The government is optimistic its monetary policy, which would be adopted to achieve the higher economic target, would not cause overheating in the economy as there would be an increase in supply, especially of food products.

The government estimates inflation would decrease to between 3.5 percent and 5.5 percent next year compared to its 5.3 percent target this year.

However, Agus acknowledged that surging inflationary pressure would remain among the major
obstacles to achieving the 2012 targets.

“The challenges to meet the 2012 targets include an unbalanced global economic recovery, the continuing eurozone crisis, global currency wars and surging global crude oil prices, which would affect soaring inflation.”

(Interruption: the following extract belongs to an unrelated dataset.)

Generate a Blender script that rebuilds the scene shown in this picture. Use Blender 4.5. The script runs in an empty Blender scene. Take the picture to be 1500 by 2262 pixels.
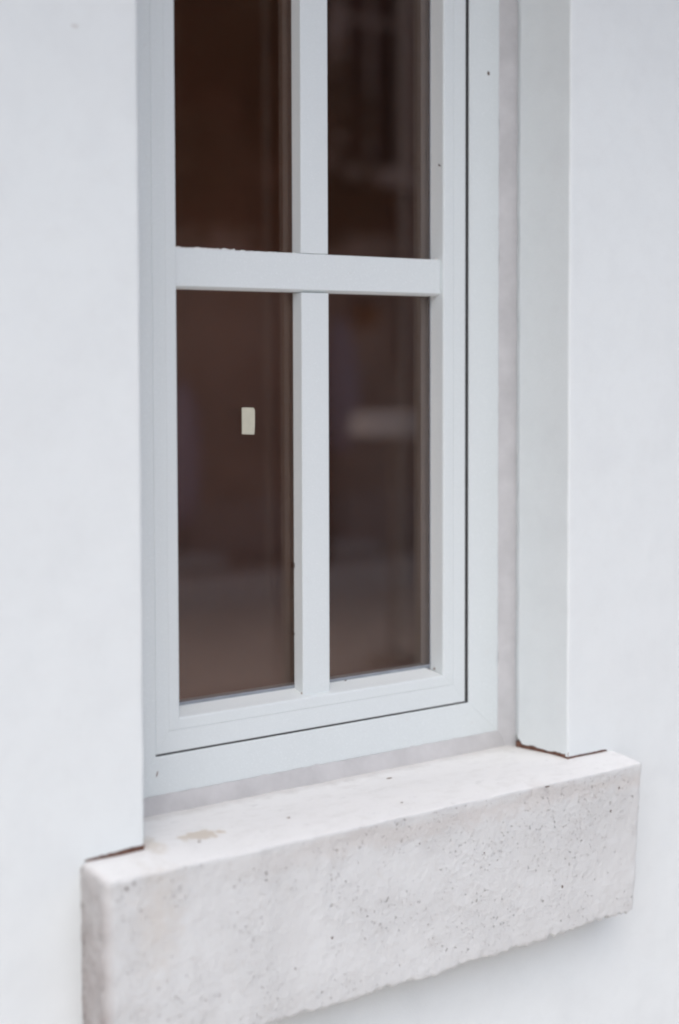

Despite an upward trend in global oil prices, the government was comfortable with its US$75 to $95 dollar per barrel target for Indonesia Crude Prices (ICP) next year compared with $80 this year, while it forecast oil lifting to remain steady at between 950,000 and 970,000 barrels per day.

The government is pessimistic on the rupiah exchange rate, forecasting it to trade at an average of between Rp 9,000 to Rp 9,300 to the dollar during the year.

The rupiah, one of Asia’s best performing currencies so far this year, has gained 5 percent year-to-date, touching seven-year highs of Rp 8,500 recently.

This year’s budget deficit would probably exceed the government’s assumption of 1.8 percent of GDP due to higher-than-expected crude oil prices, the Finance Ministry said in its budget report.

The ministry based its 2011 estimate on crude price assumption of $80 a barrel, and oil would probably trade at an average $90 to $100 a barrel this year, the report, released Friday, said.

Surging crude oil and commodity prices are threatening budgets in Asia. India may be forced to increase spending on subsidies, thwarting the government’s goal of cutting the budget deficit to a four-year low, central bank governor Duvvuri Subbarao said yesterday.

“Rising oil prices will put pressure on the budget this year, but it won’t be significant because the rupiah is stronger and government spending is still slow,” Eric Alexander Sugandi, a Jakarta-based economist at Standard Chartered Plc., told Bloomberg.